A model for continuous thermal Metal to Insulator Transition
Chao-Ming Jian, Zhen Bi, Cenke Xu
TL;DR
This work constructs a disordered chain of interacting Majorana fermions built from coupled SYK clusters to realize a metal-insulator transition in a controlled large-$N$ setting. By analyzing saddle-point equations and performing a large-$q$ expansion, the authors show that tuning an onsite interaction $u$ drives a transition from a diffusive thermal metal with finite entropy density to an insulator with zero entropy density, accompanied by spontaneous time-reversal symmetry breaking.

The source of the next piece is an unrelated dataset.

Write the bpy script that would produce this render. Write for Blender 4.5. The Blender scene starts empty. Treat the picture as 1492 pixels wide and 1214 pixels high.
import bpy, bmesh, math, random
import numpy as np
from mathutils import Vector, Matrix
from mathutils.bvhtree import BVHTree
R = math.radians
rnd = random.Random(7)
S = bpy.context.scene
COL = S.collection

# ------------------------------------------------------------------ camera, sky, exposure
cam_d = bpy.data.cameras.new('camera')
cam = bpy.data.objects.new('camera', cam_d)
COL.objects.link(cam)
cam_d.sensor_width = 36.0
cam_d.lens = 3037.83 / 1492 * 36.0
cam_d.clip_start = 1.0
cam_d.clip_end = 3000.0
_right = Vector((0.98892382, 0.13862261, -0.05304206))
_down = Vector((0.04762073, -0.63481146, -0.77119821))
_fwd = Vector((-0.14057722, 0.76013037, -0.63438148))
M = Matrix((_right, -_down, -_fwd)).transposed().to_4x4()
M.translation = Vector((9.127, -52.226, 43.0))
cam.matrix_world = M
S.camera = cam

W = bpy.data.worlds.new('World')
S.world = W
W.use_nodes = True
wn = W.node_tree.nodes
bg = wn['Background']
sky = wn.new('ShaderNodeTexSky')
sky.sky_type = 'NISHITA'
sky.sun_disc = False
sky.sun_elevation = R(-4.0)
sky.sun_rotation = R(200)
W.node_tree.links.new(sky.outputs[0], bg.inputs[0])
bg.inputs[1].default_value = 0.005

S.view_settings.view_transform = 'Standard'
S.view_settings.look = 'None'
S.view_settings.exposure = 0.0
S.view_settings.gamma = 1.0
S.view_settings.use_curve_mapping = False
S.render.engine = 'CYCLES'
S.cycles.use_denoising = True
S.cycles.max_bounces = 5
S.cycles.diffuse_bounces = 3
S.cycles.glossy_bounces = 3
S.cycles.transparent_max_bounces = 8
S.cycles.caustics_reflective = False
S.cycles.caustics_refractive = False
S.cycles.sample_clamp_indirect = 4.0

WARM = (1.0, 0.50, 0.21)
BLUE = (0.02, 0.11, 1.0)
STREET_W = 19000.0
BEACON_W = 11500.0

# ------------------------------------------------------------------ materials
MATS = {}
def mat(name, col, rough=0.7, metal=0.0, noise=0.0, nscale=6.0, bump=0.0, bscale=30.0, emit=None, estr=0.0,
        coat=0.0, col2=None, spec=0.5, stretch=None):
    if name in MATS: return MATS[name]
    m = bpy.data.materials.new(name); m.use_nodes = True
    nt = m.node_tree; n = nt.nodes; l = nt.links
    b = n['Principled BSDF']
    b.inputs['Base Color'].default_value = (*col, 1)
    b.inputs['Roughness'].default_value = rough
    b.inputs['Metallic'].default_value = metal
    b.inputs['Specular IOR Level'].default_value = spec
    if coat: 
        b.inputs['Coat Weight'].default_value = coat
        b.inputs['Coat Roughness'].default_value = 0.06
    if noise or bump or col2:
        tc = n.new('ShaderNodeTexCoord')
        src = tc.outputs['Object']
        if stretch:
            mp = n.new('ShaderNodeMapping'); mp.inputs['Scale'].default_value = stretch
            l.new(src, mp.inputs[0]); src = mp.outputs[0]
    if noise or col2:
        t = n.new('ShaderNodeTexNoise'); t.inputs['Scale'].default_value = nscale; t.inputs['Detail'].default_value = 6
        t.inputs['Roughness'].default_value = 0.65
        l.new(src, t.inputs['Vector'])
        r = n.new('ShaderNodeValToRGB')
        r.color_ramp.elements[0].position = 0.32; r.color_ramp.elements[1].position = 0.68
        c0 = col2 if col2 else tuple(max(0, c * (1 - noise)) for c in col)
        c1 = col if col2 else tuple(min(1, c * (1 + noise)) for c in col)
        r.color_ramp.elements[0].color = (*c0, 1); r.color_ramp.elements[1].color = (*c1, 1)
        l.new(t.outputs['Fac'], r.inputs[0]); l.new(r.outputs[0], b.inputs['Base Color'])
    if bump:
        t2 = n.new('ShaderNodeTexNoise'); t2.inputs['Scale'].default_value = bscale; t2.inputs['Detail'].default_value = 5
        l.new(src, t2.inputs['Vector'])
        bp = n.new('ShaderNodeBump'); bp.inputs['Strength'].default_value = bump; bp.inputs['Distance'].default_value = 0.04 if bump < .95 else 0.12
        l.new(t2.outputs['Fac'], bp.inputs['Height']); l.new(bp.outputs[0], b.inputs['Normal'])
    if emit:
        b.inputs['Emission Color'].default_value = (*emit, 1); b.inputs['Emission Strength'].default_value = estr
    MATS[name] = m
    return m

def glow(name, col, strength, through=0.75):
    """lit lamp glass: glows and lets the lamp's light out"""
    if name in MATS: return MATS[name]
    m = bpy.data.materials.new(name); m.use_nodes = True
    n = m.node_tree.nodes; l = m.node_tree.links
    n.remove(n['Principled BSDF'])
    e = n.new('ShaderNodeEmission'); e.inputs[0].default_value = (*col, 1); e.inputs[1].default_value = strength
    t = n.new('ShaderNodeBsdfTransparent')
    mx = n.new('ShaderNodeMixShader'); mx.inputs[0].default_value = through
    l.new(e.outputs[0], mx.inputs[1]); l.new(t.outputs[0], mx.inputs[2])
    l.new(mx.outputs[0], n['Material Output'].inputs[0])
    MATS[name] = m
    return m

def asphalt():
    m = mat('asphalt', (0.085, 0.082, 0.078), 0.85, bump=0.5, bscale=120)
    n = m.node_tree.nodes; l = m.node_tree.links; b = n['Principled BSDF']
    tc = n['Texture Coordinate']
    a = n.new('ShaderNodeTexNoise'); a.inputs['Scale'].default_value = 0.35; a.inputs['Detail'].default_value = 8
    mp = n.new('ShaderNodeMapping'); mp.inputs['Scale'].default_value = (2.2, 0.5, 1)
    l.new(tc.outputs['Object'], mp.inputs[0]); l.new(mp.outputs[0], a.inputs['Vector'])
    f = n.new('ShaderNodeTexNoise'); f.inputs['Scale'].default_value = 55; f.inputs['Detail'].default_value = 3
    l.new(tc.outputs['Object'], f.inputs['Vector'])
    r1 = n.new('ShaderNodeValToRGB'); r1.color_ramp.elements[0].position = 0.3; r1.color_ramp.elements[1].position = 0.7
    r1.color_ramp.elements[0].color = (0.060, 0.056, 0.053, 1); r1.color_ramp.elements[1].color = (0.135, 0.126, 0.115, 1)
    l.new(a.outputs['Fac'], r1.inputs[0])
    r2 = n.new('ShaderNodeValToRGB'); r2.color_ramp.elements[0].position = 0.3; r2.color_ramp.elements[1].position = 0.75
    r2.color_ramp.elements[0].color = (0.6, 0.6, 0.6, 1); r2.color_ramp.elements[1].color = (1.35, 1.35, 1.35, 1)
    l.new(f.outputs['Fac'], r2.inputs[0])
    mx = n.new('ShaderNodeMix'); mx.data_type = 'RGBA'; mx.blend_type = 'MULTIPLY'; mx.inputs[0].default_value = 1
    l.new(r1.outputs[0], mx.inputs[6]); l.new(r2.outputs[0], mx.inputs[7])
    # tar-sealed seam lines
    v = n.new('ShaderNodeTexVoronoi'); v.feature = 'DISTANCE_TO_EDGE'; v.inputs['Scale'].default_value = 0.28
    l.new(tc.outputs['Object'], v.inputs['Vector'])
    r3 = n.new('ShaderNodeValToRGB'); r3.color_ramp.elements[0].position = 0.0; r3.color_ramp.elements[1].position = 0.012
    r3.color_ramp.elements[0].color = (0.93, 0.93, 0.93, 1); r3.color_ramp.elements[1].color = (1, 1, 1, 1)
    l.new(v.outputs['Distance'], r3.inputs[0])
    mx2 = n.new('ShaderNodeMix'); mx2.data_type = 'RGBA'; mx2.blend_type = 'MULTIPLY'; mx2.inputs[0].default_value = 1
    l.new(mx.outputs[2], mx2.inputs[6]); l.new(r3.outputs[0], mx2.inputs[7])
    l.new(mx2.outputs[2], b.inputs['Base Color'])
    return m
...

In the metallic phase, transport is governed by inter-cluster SYK interactions and yields a finite diffusion constant, while infrared analysis indicates diffusion vanishes in the insulating phase; an effective quasi-Goldstone action explains the scaling that suppresses energy diffusion. The results illuminate ETH-MBL-like transitions in interacting, disordered Majorana systems and demonstrate how symmetry breaking controls transport in this analytically tractable setting.
Abstract
We propose a $d-$dimensional interacting Majorana fermion model with quenched disorder, which gives us a continuous quantum phase transition between a diffusive thermal metal phase with a finite entropy density to an insulator phase with zero entropy density. This model is based on coupled Sachdev-Ye-Kitaev model clusters, and hence has a controlled large-$N$ limit. The metal-insulator transition is accompanied by a spontaneous time-reversal symmetry breaking. We perform controlled calculations to show that the diffusion constant jumps to zero discontinuously at the metal-insulator transition, while the time-reversal symmetry breaking order parameter increases continuously.